Consultant again addresses revenues versus growing costs for City of Williamsport
The City of Williamsport’s recurring revenues are not growing enough to cover the increase in the city’s recurring costs, resulting in a structural deficit, according to consultants.
That was among the assessments by Public Financial Management (PFM) of Philadelphia to City Council recently.
PFM has been engaged in a five-year strategic management planning process for the city with the state Department of Community and Economic Development (DCED).
Real estate tax revenues account for more than half of the city’s annual general fund budget. The issue for the city is real estate taxes generally do not grow without tax increases. The city’s 2026 budget included a half-mill property tax hike and use of reserves in order to keep it relatively manageable.
Simultaneous to this, the employee compensation costs (including fringe benefits) that make up 75% of the budget are expected to increase 2.1% annually over 2025 levels, said Gordon Mann, PFM’s managing director.
Because of this, the city needs more “robust” revenue growth, he said.

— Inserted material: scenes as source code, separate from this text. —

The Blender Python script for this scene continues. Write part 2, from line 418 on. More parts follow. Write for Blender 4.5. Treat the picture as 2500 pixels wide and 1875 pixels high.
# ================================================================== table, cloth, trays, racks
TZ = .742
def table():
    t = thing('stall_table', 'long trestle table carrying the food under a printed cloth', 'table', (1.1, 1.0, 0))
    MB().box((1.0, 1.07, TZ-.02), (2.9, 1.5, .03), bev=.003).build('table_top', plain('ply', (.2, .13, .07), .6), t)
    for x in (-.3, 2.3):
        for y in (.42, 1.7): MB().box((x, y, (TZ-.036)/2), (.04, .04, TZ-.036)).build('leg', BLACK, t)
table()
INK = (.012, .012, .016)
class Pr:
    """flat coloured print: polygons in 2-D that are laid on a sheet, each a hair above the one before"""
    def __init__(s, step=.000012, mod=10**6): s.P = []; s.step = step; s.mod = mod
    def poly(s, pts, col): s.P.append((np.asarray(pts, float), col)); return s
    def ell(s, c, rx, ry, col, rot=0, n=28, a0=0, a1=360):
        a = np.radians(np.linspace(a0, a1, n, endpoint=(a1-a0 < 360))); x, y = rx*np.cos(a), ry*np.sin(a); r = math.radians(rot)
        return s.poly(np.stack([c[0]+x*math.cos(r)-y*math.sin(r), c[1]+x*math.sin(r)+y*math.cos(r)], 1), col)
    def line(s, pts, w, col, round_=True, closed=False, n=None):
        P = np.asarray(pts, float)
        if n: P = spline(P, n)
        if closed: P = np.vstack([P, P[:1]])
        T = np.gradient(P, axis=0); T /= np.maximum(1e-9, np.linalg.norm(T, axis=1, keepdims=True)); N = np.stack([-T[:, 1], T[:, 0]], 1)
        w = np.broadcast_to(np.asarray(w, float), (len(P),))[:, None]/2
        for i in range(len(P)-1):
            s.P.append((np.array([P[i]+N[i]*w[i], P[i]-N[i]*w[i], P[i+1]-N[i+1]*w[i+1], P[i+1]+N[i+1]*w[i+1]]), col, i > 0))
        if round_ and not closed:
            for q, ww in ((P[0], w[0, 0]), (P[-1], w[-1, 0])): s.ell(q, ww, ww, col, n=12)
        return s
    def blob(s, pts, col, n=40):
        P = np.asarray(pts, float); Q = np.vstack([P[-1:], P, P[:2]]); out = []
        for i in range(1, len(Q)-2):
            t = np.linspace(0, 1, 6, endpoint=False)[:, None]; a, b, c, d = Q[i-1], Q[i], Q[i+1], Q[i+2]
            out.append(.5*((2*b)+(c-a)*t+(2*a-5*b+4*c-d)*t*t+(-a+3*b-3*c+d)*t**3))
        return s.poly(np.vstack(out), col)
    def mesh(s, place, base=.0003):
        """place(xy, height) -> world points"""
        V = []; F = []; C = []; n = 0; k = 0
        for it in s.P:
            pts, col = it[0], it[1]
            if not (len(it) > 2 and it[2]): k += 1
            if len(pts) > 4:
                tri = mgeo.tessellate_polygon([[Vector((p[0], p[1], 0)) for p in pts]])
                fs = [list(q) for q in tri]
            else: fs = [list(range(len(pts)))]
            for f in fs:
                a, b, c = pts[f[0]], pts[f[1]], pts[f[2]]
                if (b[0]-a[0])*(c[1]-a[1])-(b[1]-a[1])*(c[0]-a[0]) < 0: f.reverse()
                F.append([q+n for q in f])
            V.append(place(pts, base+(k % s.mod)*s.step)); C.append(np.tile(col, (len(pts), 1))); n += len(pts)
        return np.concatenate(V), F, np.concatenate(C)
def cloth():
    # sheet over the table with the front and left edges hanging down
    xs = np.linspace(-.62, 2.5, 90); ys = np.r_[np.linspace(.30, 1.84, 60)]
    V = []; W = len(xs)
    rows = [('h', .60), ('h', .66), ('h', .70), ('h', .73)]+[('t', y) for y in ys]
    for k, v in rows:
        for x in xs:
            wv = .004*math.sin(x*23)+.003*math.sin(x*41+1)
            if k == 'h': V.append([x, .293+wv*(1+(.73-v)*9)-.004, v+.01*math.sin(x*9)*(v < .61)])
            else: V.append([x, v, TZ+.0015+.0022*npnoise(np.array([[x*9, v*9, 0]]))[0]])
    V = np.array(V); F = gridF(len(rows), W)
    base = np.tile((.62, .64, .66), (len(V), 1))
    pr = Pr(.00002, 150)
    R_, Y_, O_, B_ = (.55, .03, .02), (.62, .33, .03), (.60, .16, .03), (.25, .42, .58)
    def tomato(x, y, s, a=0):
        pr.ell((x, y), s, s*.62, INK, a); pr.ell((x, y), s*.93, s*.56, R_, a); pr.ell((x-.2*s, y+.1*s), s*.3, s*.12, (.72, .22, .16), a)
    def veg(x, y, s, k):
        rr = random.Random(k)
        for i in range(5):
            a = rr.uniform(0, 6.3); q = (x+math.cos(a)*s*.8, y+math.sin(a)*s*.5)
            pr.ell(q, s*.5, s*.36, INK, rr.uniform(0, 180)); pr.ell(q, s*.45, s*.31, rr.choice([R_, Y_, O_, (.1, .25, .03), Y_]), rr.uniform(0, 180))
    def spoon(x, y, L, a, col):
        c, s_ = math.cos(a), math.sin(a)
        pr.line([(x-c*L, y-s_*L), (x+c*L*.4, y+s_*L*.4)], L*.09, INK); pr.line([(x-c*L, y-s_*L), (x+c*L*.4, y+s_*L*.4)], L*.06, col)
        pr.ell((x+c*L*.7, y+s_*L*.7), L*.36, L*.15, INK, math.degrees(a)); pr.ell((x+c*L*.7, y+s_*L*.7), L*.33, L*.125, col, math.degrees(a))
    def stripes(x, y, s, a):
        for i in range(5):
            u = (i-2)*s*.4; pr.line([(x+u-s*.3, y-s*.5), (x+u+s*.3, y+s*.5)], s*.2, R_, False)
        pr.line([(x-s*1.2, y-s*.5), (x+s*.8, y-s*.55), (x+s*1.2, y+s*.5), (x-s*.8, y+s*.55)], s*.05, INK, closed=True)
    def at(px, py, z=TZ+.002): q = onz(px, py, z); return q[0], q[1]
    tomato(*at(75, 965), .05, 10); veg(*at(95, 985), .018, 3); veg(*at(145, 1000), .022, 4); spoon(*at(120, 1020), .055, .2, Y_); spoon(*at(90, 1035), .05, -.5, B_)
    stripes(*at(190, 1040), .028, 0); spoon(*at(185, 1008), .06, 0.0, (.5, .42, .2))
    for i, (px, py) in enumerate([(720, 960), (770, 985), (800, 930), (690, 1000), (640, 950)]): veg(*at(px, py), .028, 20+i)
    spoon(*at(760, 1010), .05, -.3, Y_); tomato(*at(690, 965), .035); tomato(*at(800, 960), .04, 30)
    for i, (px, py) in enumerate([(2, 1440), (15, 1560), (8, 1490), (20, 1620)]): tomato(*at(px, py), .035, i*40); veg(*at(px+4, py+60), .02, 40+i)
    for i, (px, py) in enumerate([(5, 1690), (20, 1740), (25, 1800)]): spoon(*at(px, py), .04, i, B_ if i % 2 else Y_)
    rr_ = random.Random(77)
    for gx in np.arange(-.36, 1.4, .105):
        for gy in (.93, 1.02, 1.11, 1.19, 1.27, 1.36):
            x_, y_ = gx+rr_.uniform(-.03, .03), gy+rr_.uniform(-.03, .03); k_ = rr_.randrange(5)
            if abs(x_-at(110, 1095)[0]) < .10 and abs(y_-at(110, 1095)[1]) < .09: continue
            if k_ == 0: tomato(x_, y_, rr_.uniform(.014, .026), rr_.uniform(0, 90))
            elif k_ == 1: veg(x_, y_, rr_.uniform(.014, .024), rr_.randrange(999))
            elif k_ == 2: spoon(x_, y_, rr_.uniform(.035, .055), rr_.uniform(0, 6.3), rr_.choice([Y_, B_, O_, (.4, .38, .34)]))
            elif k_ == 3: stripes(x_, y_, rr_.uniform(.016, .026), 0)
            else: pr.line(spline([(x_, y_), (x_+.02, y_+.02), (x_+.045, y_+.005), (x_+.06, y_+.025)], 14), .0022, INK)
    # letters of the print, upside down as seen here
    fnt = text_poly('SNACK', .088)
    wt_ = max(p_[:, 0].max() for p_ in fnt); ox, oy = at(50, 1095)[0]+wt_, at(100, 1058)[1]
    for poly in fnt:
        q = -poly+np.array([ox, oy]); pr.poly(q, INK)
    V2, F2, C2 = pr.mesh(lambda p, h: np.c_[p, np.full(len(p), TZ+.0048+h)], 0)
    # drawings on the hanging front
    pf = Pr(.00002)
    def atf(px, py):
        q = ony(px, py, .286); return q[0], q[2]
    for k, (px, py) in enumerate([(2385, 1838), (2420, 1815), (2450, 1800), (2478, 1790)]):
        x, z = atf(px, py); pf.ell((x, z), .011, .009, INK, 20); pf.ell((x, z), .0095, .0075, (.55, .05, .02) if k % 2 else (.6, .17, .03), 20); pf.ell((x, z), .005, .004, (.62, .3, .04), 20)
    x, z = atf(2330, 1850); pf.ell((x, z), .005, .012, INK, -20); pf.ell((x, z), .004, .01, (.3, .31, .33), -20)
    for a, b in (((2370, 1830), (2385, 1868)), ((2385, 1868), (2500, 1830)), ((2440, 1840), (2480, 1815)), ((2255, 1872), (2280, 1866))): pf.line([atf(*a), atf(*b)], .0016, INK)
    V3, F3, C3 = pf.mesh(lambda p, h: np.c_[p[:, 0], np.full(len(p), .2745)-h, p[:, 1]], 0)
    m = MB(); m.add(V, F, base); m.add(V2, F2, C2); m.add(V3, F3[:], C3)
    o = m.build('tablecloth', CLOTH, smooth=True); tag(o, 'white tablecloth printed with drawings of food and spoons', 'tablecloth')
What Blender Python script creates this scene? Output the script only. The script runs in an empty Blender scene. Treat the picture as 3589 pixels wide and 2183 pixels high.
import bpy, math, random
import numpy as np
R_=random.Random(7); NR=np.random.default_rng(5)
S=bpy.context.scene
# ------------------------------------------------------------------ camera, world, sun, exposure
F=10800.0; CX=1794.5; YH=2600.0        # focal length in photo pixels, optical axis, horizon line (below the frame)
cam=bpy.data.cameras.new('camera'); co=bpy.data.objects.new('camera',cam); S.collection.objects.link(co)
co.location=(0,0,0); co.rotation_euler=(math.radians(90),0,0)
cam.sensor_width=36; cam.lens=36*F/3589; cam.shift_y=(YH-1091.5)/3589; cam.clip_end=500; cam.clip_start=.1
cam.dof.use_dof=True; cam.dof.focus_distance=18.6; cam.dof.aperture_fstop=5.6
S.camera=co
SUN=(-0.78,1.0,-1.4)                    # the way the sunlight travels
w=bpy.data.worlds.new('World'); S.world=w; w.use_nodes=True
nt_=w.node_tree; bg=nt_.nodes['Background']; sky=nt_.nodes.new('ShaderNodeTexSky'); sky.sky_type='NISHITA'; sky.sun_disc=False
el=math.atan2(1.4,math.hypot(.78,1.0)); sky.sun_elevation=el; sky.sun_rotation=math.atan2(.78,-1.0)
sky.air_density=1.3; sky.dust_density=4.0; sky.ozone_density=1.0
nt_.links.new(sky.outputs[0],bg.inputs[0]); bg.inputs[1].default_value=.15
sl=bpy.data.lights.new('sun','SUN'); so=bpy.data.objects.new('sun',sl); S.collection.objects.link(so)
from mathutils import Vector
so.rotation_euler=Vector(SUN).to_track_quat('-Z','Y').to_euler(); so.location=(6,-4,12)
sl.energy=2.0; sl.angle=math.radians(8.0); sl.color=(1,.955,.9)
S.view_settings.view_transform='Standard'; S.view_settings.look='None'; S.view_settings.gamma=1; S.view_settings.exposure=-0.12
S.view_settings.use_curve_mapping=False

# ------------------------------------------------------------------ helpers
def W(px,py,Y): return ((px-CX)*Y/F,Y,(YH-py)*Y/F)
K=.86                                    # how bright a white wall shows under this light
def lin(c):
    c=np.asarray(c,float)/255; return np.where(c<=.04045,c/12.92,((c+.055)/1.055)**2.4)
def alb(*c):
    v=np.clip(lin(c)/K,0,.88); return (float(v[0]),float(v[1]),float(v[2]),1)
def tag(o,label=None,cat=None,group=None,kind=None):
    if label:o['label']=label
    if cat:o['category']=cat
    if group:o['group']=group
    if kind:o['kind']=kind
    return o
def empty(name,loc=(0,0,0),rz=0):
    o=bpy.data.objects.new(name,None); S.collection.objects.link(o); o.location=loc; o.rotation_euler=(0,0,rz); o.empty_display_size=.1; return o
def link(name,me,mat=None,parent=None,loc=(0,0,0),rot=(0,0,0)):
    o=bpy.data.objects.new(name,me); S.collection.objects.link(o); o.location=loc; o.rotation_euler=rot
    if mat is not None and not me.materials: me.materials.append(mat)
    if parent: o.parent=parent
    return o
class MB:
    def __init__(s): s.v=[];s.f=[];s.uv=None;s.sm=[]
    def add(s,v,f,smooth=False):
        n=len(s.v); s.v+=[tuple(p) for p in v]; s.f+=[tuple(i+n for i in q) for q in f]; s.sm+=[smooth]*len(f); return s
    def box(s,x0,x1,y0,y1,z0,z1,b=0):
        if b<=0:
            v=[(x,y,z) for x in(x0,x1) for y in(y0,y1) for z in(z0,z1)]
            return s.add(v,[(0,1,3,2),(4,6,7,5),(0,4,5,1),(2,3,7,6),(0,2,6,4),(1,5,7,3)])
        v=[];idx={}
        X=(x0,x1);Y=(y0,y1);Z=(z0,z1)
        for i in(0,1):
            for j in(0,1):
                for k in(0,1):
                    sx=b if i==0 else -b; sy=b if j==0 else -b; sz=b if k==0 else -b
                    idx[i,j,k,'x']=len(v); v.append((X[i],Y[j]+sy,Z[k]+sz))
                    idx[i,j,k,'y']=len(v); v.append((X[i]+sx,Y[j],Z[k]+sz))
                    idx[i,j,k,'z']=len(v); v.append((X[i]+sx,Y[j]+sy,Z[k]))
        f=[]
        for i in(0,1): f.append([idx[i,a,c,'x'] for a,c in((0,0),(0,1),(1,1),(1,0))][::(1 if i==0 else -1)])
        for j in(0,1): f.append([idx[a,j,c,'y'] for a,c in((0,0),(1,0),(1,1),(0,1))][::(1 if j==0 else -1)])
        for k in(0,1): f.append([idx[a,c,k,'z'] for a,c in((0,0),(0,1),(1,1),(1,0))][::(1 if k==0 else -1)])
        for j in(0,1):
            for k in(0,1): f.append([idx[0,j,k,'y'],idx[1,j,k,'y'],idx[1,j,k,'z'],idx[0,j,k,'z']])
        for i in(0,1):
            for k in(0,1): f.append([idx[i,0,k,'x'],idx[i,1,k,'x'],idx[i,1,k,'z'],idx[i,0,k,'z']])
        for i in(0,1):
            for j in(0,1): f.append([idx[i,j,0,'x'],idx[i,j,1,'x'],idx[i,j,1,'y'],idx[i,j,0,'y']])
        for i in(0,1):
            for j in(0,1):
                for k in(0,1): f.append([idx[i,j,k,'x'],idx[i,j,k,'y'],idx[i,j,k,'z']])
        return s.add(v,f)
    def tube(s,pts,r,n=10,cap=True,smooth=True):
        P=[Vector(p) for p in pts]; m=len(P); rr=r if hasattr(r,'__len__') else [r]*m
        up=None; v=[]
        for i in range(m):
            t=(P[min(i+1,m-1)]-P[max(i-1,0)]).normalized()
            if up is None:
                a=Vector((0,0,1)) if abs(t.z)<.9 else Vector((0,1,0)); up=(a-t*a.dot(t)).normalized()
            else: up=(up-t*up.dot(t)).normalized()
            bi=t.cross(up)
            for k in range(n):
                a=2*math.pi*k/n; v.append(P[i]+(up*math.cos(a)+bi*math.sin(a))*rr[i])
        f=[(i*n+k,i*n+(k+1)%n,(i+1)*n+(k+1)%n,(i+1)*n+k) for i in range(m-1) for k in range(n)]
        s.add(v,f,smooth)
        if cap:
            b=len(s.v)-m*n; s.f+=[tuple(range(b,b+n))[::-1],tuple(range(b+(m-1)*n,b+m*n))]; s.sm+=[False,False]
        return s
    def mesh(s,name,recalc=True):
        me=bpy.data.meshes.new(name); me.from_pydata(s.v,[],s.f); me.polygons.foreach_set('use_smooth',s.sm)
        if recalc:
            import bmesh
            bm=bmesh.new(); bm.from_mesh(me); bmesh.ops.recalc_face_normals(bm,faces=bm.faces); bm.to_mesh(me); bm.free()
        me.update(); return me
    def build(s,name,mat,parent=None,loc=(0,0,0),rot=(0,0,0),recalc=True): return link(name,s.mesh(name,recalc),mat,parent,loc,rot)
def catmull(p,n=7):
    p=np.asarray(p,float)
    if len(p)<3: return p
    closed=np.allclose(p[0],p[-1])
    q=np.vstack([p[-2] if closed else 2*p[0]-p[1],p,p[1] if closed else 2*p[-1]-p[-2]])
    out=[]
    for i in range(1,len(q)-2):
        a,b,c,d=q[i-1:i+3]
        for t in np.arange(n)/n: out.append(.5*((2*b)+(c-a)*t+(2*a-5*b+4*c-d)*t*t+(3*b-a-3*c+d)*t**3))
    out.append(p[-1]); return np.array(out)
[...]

Options for achieving that are:
• Diversifying types of taxes that the city uses, within the limits set by Pennsylvania law
• Increasing tax rates or fee rates
• Improving collection of existing revenue sources
• Growing the tax base
This plan presented to the city has several initiatives in each area, and the most crucial initiative in the near term is going through the Home Rule process to gain more local control over the resident earned income tax (EIT) rate, Mann said.
EIT is levied on wages, salaries, commissions, net profits, and other forms of cash compensation. It is limited to no more than 0.5 % by state law and the city can’t increase it unless it goes through the Home Rule process and adopts a charter by referendum, Mann said.
Without that flexibility, the city’s only option for significantly increasing the recurring revenue is repeatedly increasing real estate tax, he said.
The fundamental mismatch between rising expenditures and flat rate real estate tax revenues will put Williamsport’s residents and property owners in a cycle of real estate tax increases, each of which will only be sufficient to temporarily address the structural imbalance, he said.
In contrast, if and when the EIT rate is set at a higher rate, those revenues will grow without future tax increases, matching a revenue source that grows with the trend of expected expenditures, he said.